From our vantage point, we have been struck by the acknowledgment that the Slovak Republic hopes to hold a vote on the expanded EFSF facility within three weeks but that such a timeline cannot be guaranteed. This admission is par for the eurozone's course as it is a stark reminder that crisis management is not exactly the eurozone's strong suit.
In addition, Ingersoll-Rand (IR) issued a Q3 and FY11 earnings warning that was attributed to lower than expected demand levels in its key North American residential and commercial security markets and a strengthening dollar. There haven't been many notable warnings to date, but the demand issues IR acknowledged are likely to create some angst that more warnings from other companies will be heard in coming weeks.
Another drag this morning is the Personal Income and Spending report for August. According to the BEA, personal income decreased 0.1% while personal spending rose 0.2%. The latter was in-line with the Briefing.com consensus estimate, although personal income was projected to increase 0.1%.
Real disposable income was down 0.3% and real PCE decreased less than 0.1%.
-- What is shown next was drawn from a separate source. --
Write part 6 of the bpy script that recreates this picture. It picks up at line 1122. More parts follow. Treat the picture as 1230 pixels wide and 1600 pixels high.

The personal savings rate slipped from 4.7% in July to 4.5% in August. The core-PCE price index, which is the Fed's preferred inflation gauge, increased 0.1% and is up 1.6% year-over-year. The Fed's central tendency projection for core PCE inflation in 2011 is 1.5% to 1.8%.
Separately, there were downward revisions to income and spending for July, which will create a slight drag on Q3 GDP estimates.
The Chicago PMI (Briefing.com consensus 54.0; prior 56.5) and the final reading for the University of Michigan Consumer Sentiment Index for September (Briefing.com consensus 57.5; prior 57.8) will be released at 9:45 a.m. ET and 9:55 a.m. ET, respectively. These reports could move the market.
For the time being, there is a negative disposition that will translate into losses for the equity market when trading begins. After that, we'll just have to wait and see if a butterfly flaps its wings.